REQUIRED WORK:
Give a verbatim copy of the lines below, minus the pictures.

RECORDED DATA:
——————————
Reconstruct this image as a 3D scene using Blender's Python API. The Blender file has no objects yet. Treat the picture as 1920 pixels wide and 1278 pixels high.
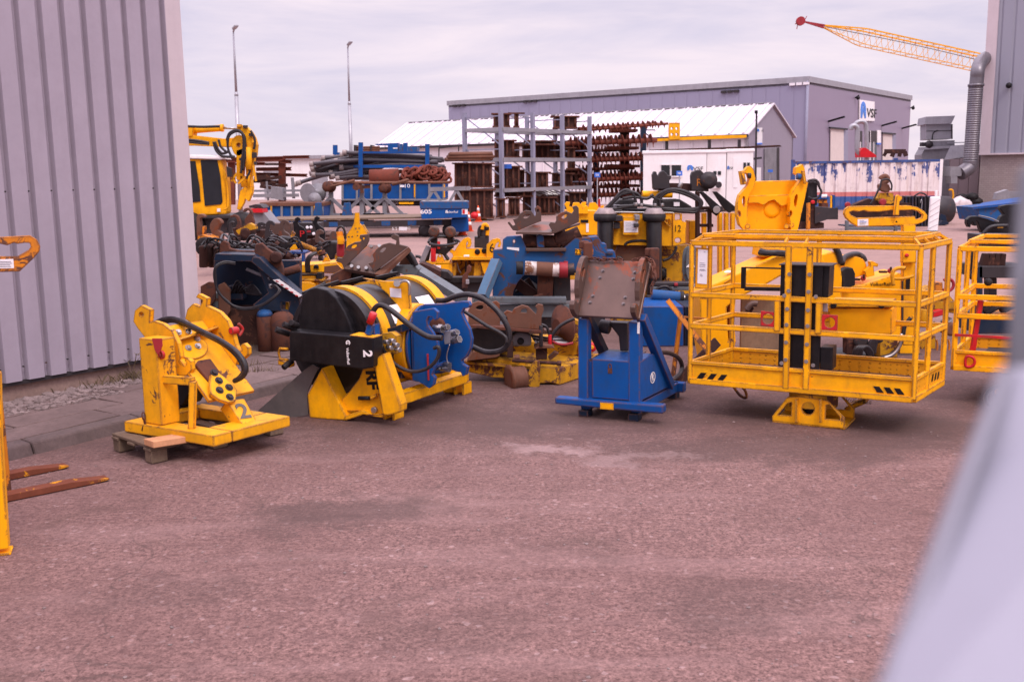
import bpy, bmesh, math, random
from math import radians as R, sin, cos, pi
from mathutils import Matrix, Vector
random.seed(7)
SC = bpy.context.scene
COL = SC.collection
# ---------------------------------------------------------------- camera model (pixels of the 1920x1278 photograph)
FPX, CX, CY = 1900.0, 960.0, 639.0
PIT, ROL, EYE = R(9.4), R(0.83), 2.1
def ray(px, py):
    x = (px - CX) / FPX; y = -(py - CY) / FPX
    c, s = cos(ROL), sin(ROL)
    xr, yr = c * x + s * y, -s * x + c * y
    cp, sp = cos(PIT), sin(PIT)
    return Vector((xr, cp + sp * yr, -sp + cp * yr))
def W(px, py, D):
    r = ray(px, py); t = D / r.y
    return Vector((r.x * t, D, EYE + r.z * t))
def G(px, py, z=0.0):
    r = ray(px, py); t = (z - EYE) / r.z
    return Vector((r.x * t, r.y * t, z))
class PL:
    """vertical plane through p, running along the ground in direction yaw"""
    def __init__(s, p, yaw=0.0):
        s.p = Vector((p[0], p[1], 0)); s.u = Vector((cos(R(yaw)), sin(R(yaw)), 0)); s.n = Vector((-s.u.y, s.u.x, 0))
    def hit(s, px, py):
        r = ray(px, py); o = Vector((0, 0, EYE))
        t = (s.p - o).dot(s.n) / r.dot(s.n)
        return o + r * t
    def back(s, d):
        q = PL(s.p + s.n * d); q.u, q.n = s.u, s.n; return q
    def at(s, u, z, n=0.0):
        q = s.p + s.u * u + s.n * n; return Vector((q.x, q.y, z))
def AZ(D): return PL((0, D), 0)
# ---------------------------------------------------------------- materials
MATS = {}
def newmat(name):
    m = bpy.data.materials.new(name); m.use_nodes = True
    nt = m.node_tree; nt.nodes.clear()
    out = nt.nodes.new('ShaderNodeOutputMaterial'); b = nt.nodes.new('ShaderNodeBsdfPrincipled')
    nt.links.new(b.outputs[0], out.inputs[0])
    return m, nt, b
class NT:
    """small wrapper to write node trees briefly"""
    def __init__(s, nt): s.nt = nt
    def n(s, t, **kw):
        nd = s.nt.nodes.new(t)
        for k, v in kw.items():
            if k.startswith('i_'):
                key = k[2:]; nd.inputs[int(key) if key.isdigit() else key.replace('_', ' ')].default_value = v
            else: setattr(nd, k, v)
        return nd
    def l(s, a, b): s.nt.links.new(a, b)
    def coord(s, rnd=True):
        tc = s.n('ShaderNodeTexCoord')
        if not rnd: return tc.outputs['Object']
        oi = s.n('ShaderNodeObjectInfo'); m = s.n('ShaderNodeMath', operation='MULTIPLY'); m.inputs[1].default_value = 37.0
        s.l(oi.outputs['Random'], m.inputs[0])
        va = s.n('ShaderNodeVectorMath', operation='ADD'); s.l(tc.outputs['Object'], va.inputs[0]); s.l(m.outputs[0], va.inputs[1])
        return va.outputs[0]
    def noise(s, vec, scale, detail=4, rough=.6, dist=0.0):
        nd = s.n('ShaderNodeTexNoise'); nd.inputs['Scale'].default_value = scale; nd.inputs['Detail'].default_value = detail
        nd.inputs['Roughness'].default_value = rough; nd.inputs['Distortion'].default_value = dist
        s.l(vec, nd.inputs['Vector']); return nd.outputs['Fac']
    def ramp(s, fac, stops, interp='LINEAR'):
        nd = s.n('ShaderNodeValToRGB'); cr = nd.color_ramp; cr.interpolation = interp
        while len(cr.elements) < len(stops): cr.elements.new(.5)
        for e, (p, c) in zip(cr.elements, stops):
            e.position = p; e.color = (c, c, c, 1) if not hasattr(c, '__len__') else (*c[:3], 1)
        s.l(fac, nd.inputs[0]); return nd.outputs[0]
    def mix(s, fac, a, b, mode='MIX'):
        nd = s.n('ShaderNodeMix', data_type='RGBA', blend_type=mode)
        for sock, v in ((nd.inputs[0], fac), (nd.inputs[6], a), (nd.inputs[7], b)):
            if hasattr(v, 'is_linked'): s.l(v, sock)
            elif hasattr(v, '__len__'): sock.default_value = (*v[:3], 1)
            else: sock.default_value = v
        return nd.outputs[2]
    def math(s, op, a, b=0.0, clamp=False):
        nd = s.n('ShaderNodeMath', operation=op, use_clamp=clamp)
        for i, v in enumerate((a, b)):
            if hasattr(v, 'is_linked'): s.l(v, nd.inputs[i])
            else: nd.inputs[i].default_value = v
        return nd.outputs[0]
    def mapping(s, vec, scale=(1, 1, 1), loc=(0, 0, 0), rot=(0, 0, 0)):
        nd = s.n('ShaderNodeMapping'); nd.inputs['Scale'].default_value = scale; nd.inputs['Location'].default_value = loc
        nd.inputs['Rotation'].default_value = rot; s.l(vec, nd.inputs['Vector']); return nd.outputs[0]
    def bump(s, b, h, strength=.3, dist=.01):
        nd = s.n('ShaderNodeBump'); nd.inputs['Strength'].default_value = strength; nd.inputs['Distance'].default_value = dist
        s.l(h, nd.inputs['Height']); s.l(nd.outputs[0], b.inputs['Normal'])
RUST = (.11, .045, .03)
def mat(name, col, rough=.5, metal=0.0, rust=0.0, rustcol=RUST, dirt=.3, dirtcol=(.06, .045, .04), sc=1.0, var=.18, edge=0.0, bump=.0, spec=.3):
    """painted or bare metal: uneven paint, grime, rust blotches, chips along the edges"""
    if name in MATS: return MATS[name]
    m, nt, b = newmat(name); N = NT(nt); v = N.coord()
    n1 = N.noise(v, 1.7 * sc, 5, .65); n2 = N.noise(v, 14 * sc, 6, .7); n3 = N.noise(v, 5 * sc, 8, .75, .6)
    lo = [c * (1 - var) for c in col]; hi = [min(1, c * (1 + var)) for c in col]
    c = N.mix(N.ramp(n1, [(.3, 0.), (.7, 1.)]), lo, hi)
    if dirt:
        st = N.noise(N.mapping(v, (9 * sc, 9 * sc, 1.1 * sc)), 1.0, 4, .6)
        c = N.mix(N.math('MULTIPLY', N.ramp(N.math('ADD', N.math('MULTIPLY', n2, .5), N.math('MULTIPLY', st, .5)), [(.45, 0.), (.72, 1.)]), dirt), c, dirtcol)
    if rust or edge:
        msk = N.ramp(n3, [(.69 - rust * .33, 0.), (.72 - rust * .33, 1.)]) if rust else None
        if edge:
            bv = N.n('ShaderNodeBevel', samples=3); bv.inputs['Radius'].default_value = .02
            ge = N.n('ShaderNodeNewGeometry'); dp = N.n('ShaderNodeVectorMath', operation='DOT_PRODUCT')
            N.l(bv.outputs[0], dp.inputs[0]); N.l(ge.outputs['Normal'], dp.inputs[1])
            e = N.math('SUBTRACT', 1.0, dp.outputs['Value'])
            e = N.ramp(N.math('MULTIPLY', e, N.ramp(n3, [(.52 - edge * .14, 0.), (.6, 1.)])), [(.006, 0.), (.03, 1.)])
            msk = N.math('MAXIMUM', msk, e) if msk is not None else e
        rc = N.mix(n2, [q * .55 for q in rustcol], [q * 1.5 for q in rustcol])
        c = N.mix(msk, c, rc)
    N.l(c, b.inputs['Base Color']); b.inputs['Metallic'].default_value = metal; b.inputs['Specular IOR Level'].default_value = spec
    N.l(N.math('ADD', rough - .12, N.math('MULTIPLY', n2, .25)), b.inputs['Roughness'])
    if bump: N.bump(b, n2, bump, .01)
    MATS[name] = m; return m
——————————
SOLUTION FOR THIS TASK:
Reconstruct this image as a 3D scene using Blender's Python API. The Blender file has no objects yet. Treat the picture as 1920 pixels wide and 1278 pixels high.
import bpy, bmesh, math, random
from math import radians as R, sin, cos, pi
from mathutils import Matrix, Vector
random.seed(7)
SC = bpy.context.scene
COL = SC.collection
# ---------------------------------------------------------------- camera model (pixels of the 1920x1278 photograph)
FPX, CX, CY = 1900.0, 960.0, 639.0
PIT, ROL, EYE = R(9.4), R(0.83), 2.1
def ray(px, py):
    x = (px - CX) / FPX; y = -(py - CY) / FPX
    c, s = cos(ROL), sin(ROL)
    xr, yr = c * x + s * y, -s * x + c * y
    cp, sp = cos(PIT), sin(PIT)
    return Vector((xr, cp + sp * yr, -sp + cp * yr))
def W(px, py, D):
    r = ray(px, py); t = D / r.y
    return Vector((r.x * t, D, EYE + r.z * t))
def G(px, py, z=0.0):
    r = ray(px, py); t = (z - EYE) / r.z
    return Vector((r.x * t, r.y * t, z))
class PL:
    """vertical plane through p, running along the ground in direction yaw"""
    def __init__(s, p, yaw=0.0):
        s.p = Vector((p[0], p[1], 0)); s.u = Vector((cos(R(yaw)), sin(R(yaw)), 0)); s.n = Vector((-s.u.y, s.u.x, 0))
    def hit(s, px, py):
        r = ray(px, py); o = Vector((0, 0, EYE))
        t = (s.p - o).dot(s.n) / r.dot(s.n)
        return o + r * t
    def back(s, d):
        q = PL(s.p + s.n * d); q.u, q.n = s.u, s.n; return q
    def at(s, u, z, n=0.0):
        q = s.p + s.u * u + s.n * n; return Vector((q.x, q.y, z))
def AZ(D): return PL((0, D), 0)
# ---------------------------------------------------------------- materials
MATS = {}
def newmat(name):
    m = bpy.data.materials.new(name); m.use_nodes = True
    nt = m.node_tree; nt.nodes.clear()
    out = nt.nodes.new('ShaderNodeOutputMaterial'); b = nt.nodes.new('ShaderNodeBsdfPrincipled')
    nt.links.new(b.outputs[0], out.inputs[0])
    return m, nt, b
class NT:
    """small wrapper to write node trees briefly"""
    def __init__(s, nt): s.nt = nt
    def n(s, t, **kw):
        nd = s.nt.nodes.new(t)
        for k, v in kw.items():
            if k.startswith('i_'):
                key = k[2:]; nd.inputs[int(key) if key.isdigit() else key.replace('_', ' ')].default_value = v
            else: setattr(nd, k, v)
        return nd
    def l(s, a, b): s.nt.links.new(a, b)
    def coord(s, rnd=True):
        tc = s.n('ShaderNodeTexCoord')
        if not rnd: return tc.outputs['Object']
        oi = s.n('ShaderNodeObjectInfo'); m = s.n('ShaderNodeMath', operation='MULTIPLY'); m.inputs[1].default_value = 37.0
        s.l(oi.outputs['Random'], m.inputs[0])
        va = s.n('ShaderNodeVectorMath', operation='ADD'); s.l(tc.outputs['Object'], va.inputs[0]); s.l(m.outputs[0], va.inputs[1])
        return va.outputs[0]
    def noise(s, vec, scale, detail=4, rough=.6, dist=0.0):
        nd = s.n('ShaderNodeTexNoise'); nd.inputs['Scale'].default_value = scale; nd.inputs['Detail'].default_value = detail
        nd.inputs['Roughness'].default_value = rough; nd.inputs['Distortion'].default_value = dist
        s.l(vec, nd.inputs['Vector']); return nd.outputs['Fac']
    def ramp(s, fac, stops, interp='LINEAR'):
        nd = s.n('ShaderNodeValToRGB'); cr = nd.color_ramp; cr.interpolation = interp
        while len(cr.elements) < len(stops): cr.elements.new(.5)
        for e, (p, c) in zip(cr.elements, stops):
            e.position = p; e.color = (c, c, c, 1) if not hasattr(c, '__len__') else (*c[:3], 1)
        s.l(fac, nd.inputs[0]); return nd.outputs[0]
    def mix(s, fac, a, b, mode='MIX'):
        nd = s.n('ShaderNodeMix', data_type='RGBA', blend_type=mode)
        for sock, v in ((nd.inputs[0], fac), (nd.inputs[6], a), (nd.inputs[7], b)):
            if hasattr(v, 'is_linked'): s.l(v, sock)
            elif hasattr(v, '__len__'): sock.default_value = (*v[:3], 1)
            else: sock.default_value = v
        return nd.outputs[2]
    def math(s, op, a, b=0.0, clamp=False):
        nd = s.n('ShaderNodeMath', operation=op, use_clamp=clamp)
        for i, v in enumerate((a, b)):
            if hasattr(v, 'is_linked'): s.l(v, nd.inputs[i])
            else: nd.inputs[i].default_value = v
        return nd.outputs[0]
    def mapping(s, vec, scale=(1, 1, 1), loc=(0, 0, 0), rot=(0, 0, 0)):
        nd = s.n('ShaderNodeMapping'); nd.inputs['Scale'].default_value = scale; nd.inputs['Location'].default_value = loc
        nd.inputs['Rotation'].default_value = rot; s.l(vec, nd.inputs['Vector']); return nd.outputs[0]
    def bump(s, b, h, strength=.3, dist=.01):
        nd = s.n('ShaderNodeBump'); nd.inputs['Strength'].default_value = strength; nd.inputs['Distance'].default_value = dist
        s.l(h, nd.inputs['Height']); s.l(nd.outputs[0], b.inputs['Normal'])
RUST = (.11, .045, .03)
def mat(name, col, rough=.5, metal=0.0, rust=0.0, rustcol=RUST, dirt=.3, dirtcol=(.06, .045, .04), sc=1.0, var=.18, edge=0.0, bump=.0, spec=.3):
    """painted or bare metal: uneven paint, grime, rust blotches, chips along the edges"""
    if name in MATS: return MATS[name]
    m, nt, b = newmat(name); N = NT(nt); v = N.coord()
    n1 = N.noise(v, 1.7 * sc, 5, .65); n2 = N.noise(v, 14 * sc, 6, .7); n3 = N.noise(v, 5 * sc, 8, .75, .6)
    lo = [c * (1 - var) for c in col]; hi = [min(1, c * (1 + var)) for c in col]
    c = N.mix(N.ramp(n1, [(.3, 0.), (.7, 1.)]), lo, hi)
    if dirt:
        st = N.noise(N.mapping(v, (9 * sc, 9 * sc, 1.1 * sc)), 1.0, 4, .6)
        c = N.mix(N.math('MULTIPLY', N.ramp(N.math('ADD', N.math('MULTIPLY', n2, .5), N.math('MULTIPLY', st, .5)), [(.45, 0.), (.72, 1.)]), dirt), c, dirtcol)
    if rust or edge:
        msk = N.ramp(n3, [(.69 - rust * .33, 0.), (.72 - rust * .33, 1.)]) if rust else None
        if edge:
            bv = N.n('ShaderNodeBevel', samples=3); bv.inputs['Radius'].default_value = .02
            ge = N.n('ShaderNodeNewGeometry'); dp = N.n('ShaderNodeVectorMath', operation='DOT_PRODUCT')
            N.l(bv.outputs[0], dp.inputs[0]); N.l(ge.outputs['Normal'], dp.inputs[1])
            e = N.math('SUBTRACT', 1.0, dp.outputs['Value'])
            e = N.ramp(N.math('MULTIPLY', e, N.ramp(n3, [(.52 - edge * .14, 0.), (.6, 1.)])), [(.006, 0.), (.03, 1.)])
            msk = N.math('MAXIMUM', msk, e) if msk is not None else e
        rc = N.mix(n2, [q * .55 for q in rustcol], [q * 1.5 for q in rustcol])
        c = N.mix(msk, c, rc)
    N.l(c, b.inputs['Base Color']); b.inputs['Metallic'].default_value = metal; b.inputs['Specular IOR Level'].default_value = spec
    N.l(N.math('ADD', rough - .12, N.math('MULTIPLY', n2, .25)), b.inputs['Roughness'])
    if bump: N.bump(b, n2, bump, .01)
    MATS[name] = m; return m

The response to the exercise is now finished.